Crossing the Alps
Donald J. Macdonald.
Clan Donald Magazine No 4 (1968) Online
"Another crossing almost as celebrated [as Hannibal's] was that of Napoleon himself in May of the same year as the one we are considering now. He crossed the Great St. Bernard Pass. Few seem to have heard, or at least to have given due credit, to the crossing made by Marshal Macdonald, Duke of Tarentum, in November of 1800...."

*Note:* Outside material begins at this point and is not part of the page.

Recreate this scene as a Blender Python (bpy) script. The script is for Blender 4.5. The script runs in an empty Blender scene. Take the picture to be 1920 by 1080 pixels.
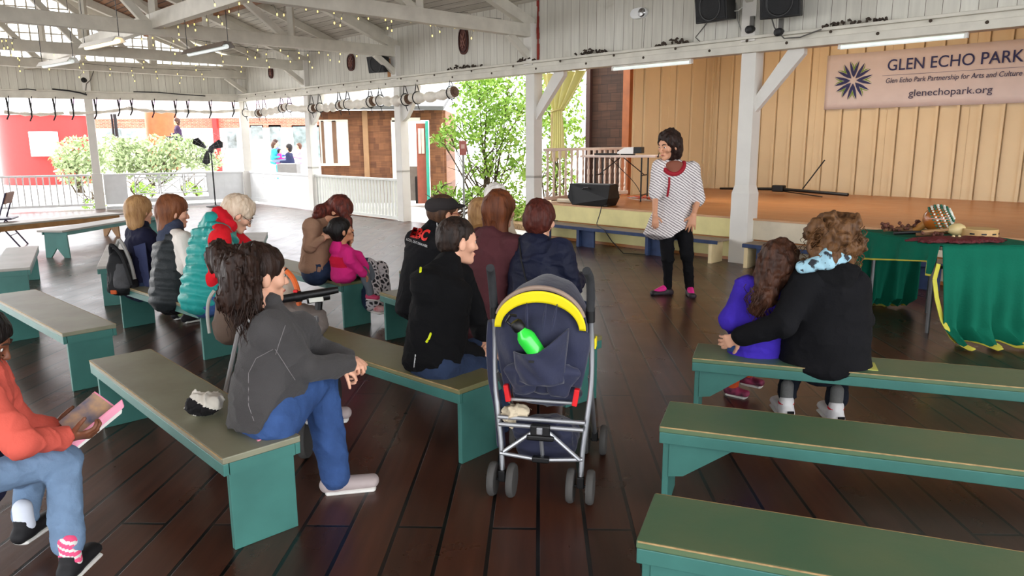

https://www.clandonald.org.uk/cdm04/cdm04a15.htm
From A Military Hisory and Atlas of the Napoleonic Wars by Vincent J Esposito and John R Elting, Map 44, published by Praeger in 1964:
'Macdonald, by sheer courage and force of character, brought 7,000 men through Splugen Pass, despite snow storms and avalanches. Reaching Lake Como on 12 December, he found Austrian fortifications blocking the passes eastward to Trent. Undaunted, he worked across the mountains, captured Trent, and called the troops he had left in Switzerland south through Botzen. Though one entrapped Austrian commander (Laudon) escaped through energetic lying (telling Moncey, sent northward to meet Macdonald, that an armistice had been signed) and a second was saved by the actual armistice, Macdonald's campaign remains a model of personal leadership and mountain warfare.'
Macdonald was commanding the French Army of the Grisons.